Nearly nine months after a penalty shot grazed off the post to end the Michigan women’s soccer season, they are set to retake the field as the Wolverines embark on a new season.

Memories of the 2-2, 5-4 penalty kick loss against Illinois State will be long in the rear view when Michigan takes the field for its exhibition opener against West Virginia at U-M Stadium Monday. 

And it will have to — this team is too talented to linger in the “what ifs” of 2016.

Spearheaded by a star-studded group of upperclassmen and supplanted by a solid crop of young talent, this team brims with the potential to exceed last year’s first round NCAA tournament exit — the first such appearance for the team since 2013. 

Michigan returns three of its top four offensive producers from a season ago, only losing forward Nicky Waldeck to graduation. Goalkeeper Sarah Jackson — who won Big Ten defensive player of the week twice last season — is also set to return between the posts for her senior campaign. Jackson posted six shutouts last season and finished fourth in the Big Ten in saves.

Jackson and senior forward Ani Sarkisian will be two of the presumed leaders. In addition to being the focal point of the Michigan attack, Sarkisian has already received the nod as a team captain for the second consecutive season. Losing Waldeck, the team’s leading goal scorer a year ago, will place much of the goal-scoring onus on Sarkisian, who scored six goals last season and was named to the second team all-Big Ten in her own right.

But Sarkisian won’t be short on help up top. Lost to a knee injury for all of 2016, redshirt junior forward Taylor Timko makes her triumphant return, and will likely assume a starting role. The Rochester Hills native netted seven goals and started 18 games two years ago as a sophomore. 

There were positives to be taken away from last season’s heartbreaking NCAA tournament loss. At the top of that list? The emergence of centerback Jada Dayne. Dayne showed a flare for the dramatic when she netted a second-half equalizer in the tournament game, and displayed an ability as a dominant centerback at times last season. Dayne started all 19 games last season as a freshman for the Wolverines and will undoubtedly be counted upon to anchor a backline that lacks experience. 

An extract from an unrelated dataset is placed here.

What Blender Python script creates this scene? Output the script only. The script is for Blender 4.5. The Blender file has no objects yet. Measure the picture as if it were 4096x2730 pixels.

But what it lacks in experience it makes up for in talent. Alongside Dayne, the team expects to get redshirt sophomore Sura Yekka back, after the Canadian international spent the 2016 season preparing for the U-20 World Cup for her country. Yekka played in all 21 games in her first season with the program two seasons ago and was named to the all-Big Ten freshman team.

Senior defender Alyssa Dillon — a team captain — will likely compete for a starting spot despite playing in just 17 games in her three seasons with the program. Dillon did, however, see an uptick in her playing time last season, playing in 10 games as a substitute.

But the engine of this team — as it was a year ago — will run through the midfield. A year after leading the team in points with 24, junior Reilly Martin returns as one of the premier players in the conference. Her 10 assists last season were good for a tie atop the Big Ten. Combined with junior Abby Kastroll, the two make up one of the most talented midfield tandems in the country, sure to give the Big Ten defenses fits. Given their pace and creativity, both Martin and Kastroll figure to be potential first team all-Big Ten players in 2017. Meanwhile, incoming freshman midfielder Alia Martin has a chance to make an impact from day one. Martin is ranked No. 36 overall in the 2017 recruiting class by Top Drawer Soccer.

In total, the team welcomes 11 freshmen as it replenishes the roster after losing seven seniors to graduation a year ago.

If Michigan coach Greg Ryan is able to find a stable backline to complement the plethora of attacking options, this figures to be the most talented Wolverines team in several years. They head into 2017 unquestionably as one of favorites in a competitive Big Ten.